Among Handel opera plots, Rodelinda is mercifully straightforward. King Bertarido, thought dead, has been ousted from power by Grimoaldo, who then tries to woo the grieving queen, Rodelinda. Bertarido pretends to be dead and, while he's at it, tests his wife's fidelity. Yet essentially he is honourable, as is his sister, Eduige – a monster who eventually softens, especially when she gets her own way – and Rodelinda too, whose glorious, noble music ranges from grief to anger to tender reunion.

Rebecca Evans excels in the title role, lavishing each aria with finely measured expression, now spitting outrage, now hushed in loving embrace. Susan Bickley's Eduige is a deft liaison of ferocity and wit. Richard Burkhard's Garibaldo, sidekick to Ainsley's overbearing but convincing Grimoaldo, conjures lively villainy. As the hapless adviser, Unulfo, Christopher Ainslie offers a more occluded but still beautiful version of the countertenor voice, in contrast to Davies's glowing Bertarido.

John Mark Ainsley, Susan Bickley, Iestyn Davies, Rebecca Evans (Rodelinda)  in  Rodelinda
John Mark Ainsley (Grimoaldo), Susan Bickley (Eduige), Iestyn Davies (Bertarido) and Rebecca Evans as Rodelinda. Photograph: Tristram Kenton

The cast is small, the pairings of amity and enmity instantly clear. By dress and gesture, as well as staging and action, Jones has ensured the narrative is transparent. Yet no single concept is rammed down our throats. The production is helped further by Amanda Holden's new translation. She uses concise language to ensure audibility. With phrases such as "I loathe you", "I'm suspicious and anxious and lovesick" or "My darling husband", sung repeatedly as the da capo aria form demands, we know exactly what is happening. A longer than usual rehearsal time has paid off. Each word could be heard.

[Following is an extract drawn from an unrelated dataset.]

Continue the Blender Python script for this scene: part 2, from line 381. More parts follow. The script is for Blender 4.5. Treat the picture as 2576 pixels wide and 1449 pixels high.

There's plenty of Handel about right now. British musicians lead the world in this repertoire. The London Handel festival, run by Laurence Cummings (who is also the new director of the Göttingen Handel festival), runs until 18 April. Jane Glover, a skilled Handelian, will conduct Ariodante at the Royal Academy of Music from 20 March. The ever-pioneering John Eliot Gardiner – celebrating 50 years of his illustrious Monteverdi Choir last week – has recorded all the major stage works and oratorios. After 40 discs in the catalogue I stopped counting. Nicholas McGegan, Harry Christophers, Richard Egarr, Harry Bicket – the list of top UK Handel exponents is long, and apologies to those not even mentioned.

Yet no single organisation has brought the composer's operas back to life more assiduously or persuasively than ENO, whose radical reinvention began with Nicholas Hytner's Xerxes in 1988. Jones and Curnyn, like others since, have continued that tradition. It helps when a production has a big star. The night belonged to Iestyn Davies. An ex-chorister of St John's College, Cambridge, Davies has suddenly accelerated from "promising British countertenor" to world-class artist. He can sing, whether full blast or hushed pianissimo, with a strength, steadiness of tone and musical confidence almost unknown in a voice type which has tended – shout me down – to prefer ethereal frailty as a calling card. He also has an understated sense of comic timing.

Rodelinda is not a funny opera in any sense. Yet there were many laughs, not always for obvious reasons. Handel might have enjoyed the response. Nothing reveals his elliptical character more than the observation of his friend Charles Burney, the musicologist father of Fanny: "[His] general look was somewhat heavy and sour, but when he did smile it was his sire the sun, bursting out of a black cloud. There was a sudden flash of intelligence, wit and good humour… which I hardly ever saw in any other." As early spring struggles to reveal itself, a smile from Handel may be the tonic we all need.